I hope not too long a post:
When I was a young person (22), I was a commercial diver, working for International Underwater Contractors out of Bayside, New York; one of the most memorable jobs was diving in sewers in Brooklyn, New York. I did this in 1967; I lived on West 10th Street in the Village back then, and thought that I would be a commercial diver for the rest of my life.
A new sewage treatment plant was under construction and our job was to open up or cut into valves between sewer segments, which would flood previously dry chambers and then use jackhammers underwater to destroy brick walls between the sewer segments, thus connecting everything for future routing to the sewage treatment plant. Operating jackhammers (horizontally) underwater is another story.
We would also cut the hinges off doors at sewage discharge points in the rivers, then close them, and weld them shut so that the sewage would no longer dump into the rivers.
This job paid the minimum for commercial diving because there was no depth involved (a maximum of 17 feet) but as we moved away from the manhole covers and the open surface of the big chambers into the tunnels (it was pitch black down there) we would get more money because we were under a ceiling. Some of the tunnels were completely packed full of “stuff” and we had to use a large suction hose to clean them out.

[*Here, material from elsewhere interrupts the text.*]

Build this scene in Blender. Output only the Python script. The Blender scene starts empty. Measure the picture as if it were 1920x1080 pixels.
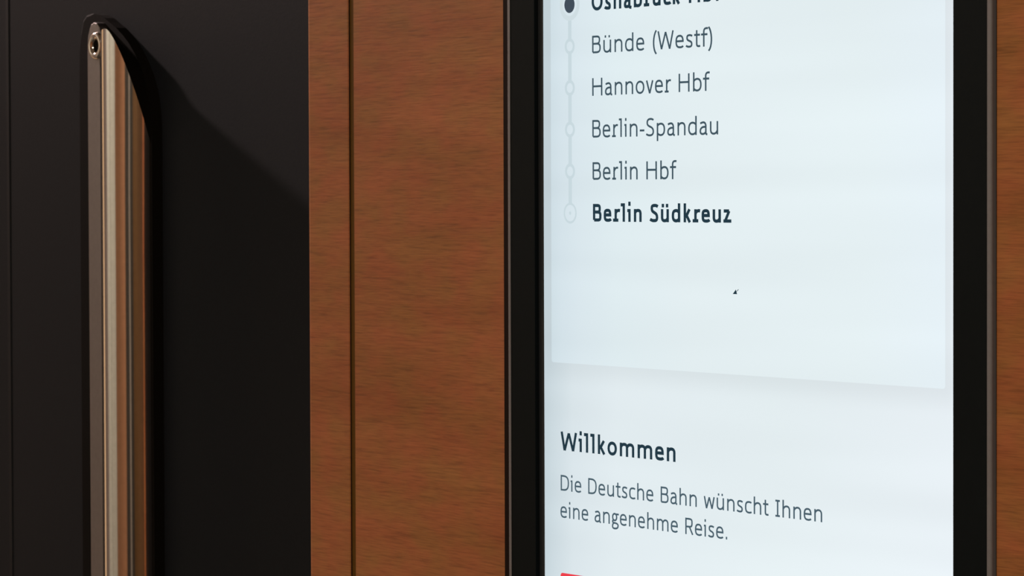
import bpy, bmesh, math
from mathutils import Matrix, Vector, Euler

# ------------------------------------------------------------------ camera, light, exposure
S = bpy.context.scene
COL = S.collection
R = math.radians
cam_d = bpy.data.cameras.new('camera')
cam = bpy.data.objects.new('camera', cam_d); COL.objects.link(cam)
cam_d.sensor_width = 36.0
cam_d.lens = 5766.736 * 36.0 / 1920.0
cam_d.shift_y = -37.634 / 1920.0
cam_d.clip_start = 0.02
cam.matrix_world = (Matrix.Translation((1.03640, -0.78414, 1.53175))
                    @ Matrix.Rotation(R(52.88881), 4, 'Z')
                    @ Matrix.Rotation(R(90 - 1.39961), 4, 'X')
                    @ Matrix.Rotation(R(-0.18996), 4, 'Z'))
cam_d.dof.use_dof = True
cam_d.dof.focus_distance = 1.18
cam_d.dof.aperture_fstop = 62.0
S.camera = cam

S.view_settings.view_transform = 'Standard'
S.view_settings.look = 'None'
S.view_settings.exposure = 0.0
S.view_settings.gamma = 1.0
S.view_settings.use_curve_mapping = False

W = bpy.data.worlds.new('world'); S.world = W
W.use_nodes = True
W.node_tree.nodes['Background'].inputs[0].default_value = (0.9, 0.75, 0.6, 1)
W.node_tree.nodes['Background'].inputs[1].default_value = 0.02


def area_light(name, loc, target, sx, sy, power, color):
    l = bpy.data.lights.new(name, 'AREA'); l.shape = 'RECTANGLE'
    l.size = sx; l.size_y = sy; l.energy = power; l.color = color
    o = bpy.data.objects.new(name, l); COL.objects.link(o)
    o.location = loc
    o.rotation_euler = (Vector(target) - Vector(loc)).to_track_quat('-Z', 'Y').to_euler()
    return o


def spot_light(name, loc, target, angle, power, color, radius):
    l = bpy.data.lights.new(name, 'SPOT'); l.spot_size = R(angle); l.spot_blend = 0.6
    l.energy = power; l.color = color; l.shadow_soft_size = radius
    o = bpy.data.objects.new(name, l); COL.objects.link(o)
    o.location = loc
    o.rotation_euler = (Vector(target) - Vector(loc)).to_track_quat('-Z', 'Y').to_euler()
    return o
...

Our suits (dry suits, called Cousteau constant volume suits) would leak, as well as the helmet mouthpiece, so that the sewer water would get inside the suit and from time to time into my mouth. I was extremely sick for three days, because of the leaking mouthpiece, thought I was going to die. One day I rode the subway back to my apartment after my suit was flooded (I was all alone in the subway car that day). In addition, some interesting things happened one day when I went to sleep underwater while using the suction hose. How did I go to sleep? Well I was warm, it was dark, and I was floating weightlessly in a small confined space full of terrible "stuff".
Anyway, thank goodness, I was already diving in caves back then; it helped prepare me for the job!